At age 6, she flew into a fence after being bucked off a horse she was practicing with. She lied on the ground covered in dirt and writhing in pain, her elbow fractured. But for Chodzko, this injury didn’t instill fear in her. It didn’t make her want to quit. Instead, it only proved to her how much she enjoyed horseback riding.

“I knew riding would be a long-term thing because even at my most challenging and scary moment I didn’t think about quitting,” Chodzko said. “I loved the sport just the same.”

The equestrian’s challenges didn’t start and end with an elbow injury though. 

The barn where she first learned to ride closed, leaving her to scout out a new facility. It was a tough transition for the rider to make because she had to leave behind countless memories. This barn had watched her grow up. They were like family.

“It was very hard to leave,” Chodzko said. “Not only because that’s where everything started, but because I was very close to the family.”

At first it was difficult for Chodzko to find a new barn. Nothing could compare to her old one. After months of not knowing where she would end up, she eventually found a new barn, her forever home.  

“Even though I miss my original barn, I’m happy at my new one and the progress I’ve made here,” Chodzko said.

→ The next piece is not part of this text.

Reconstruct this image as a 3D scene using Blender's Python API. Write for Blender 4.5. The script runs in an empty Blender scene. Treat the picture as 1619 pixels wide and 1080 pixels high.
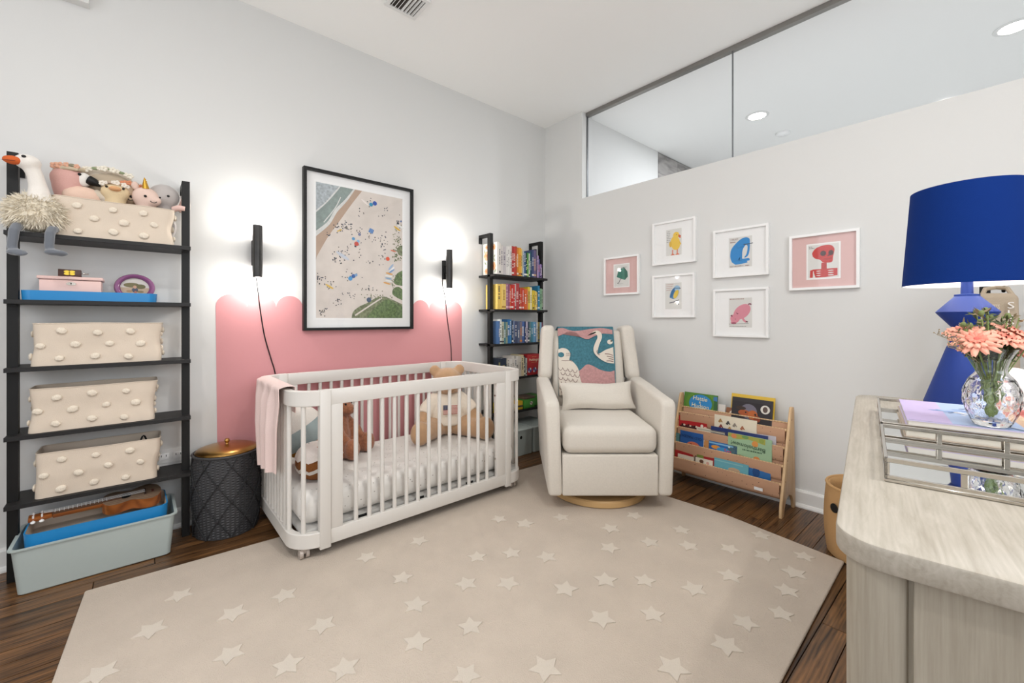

Chodzko practices riding at least once a week. She learns riding routines and jumps to perform at meets. Even though horse shows are fun, she enjoys the freedom of riding the most. (Photo provided by Miranda Chodzko)

Chodzko hopes to continue riding horses in college. Whether it’s joining an equestrian team or riding her horse in her spare time, she wants to keep this hobby a part of her life for as long as possible. For Chodzko, the freedom of horseback riding is a feeling that she cherishes and does not want to give up.

“I just love being able to go out whenever I want to and ride,” Chodzko said. “I love doing my own thing.”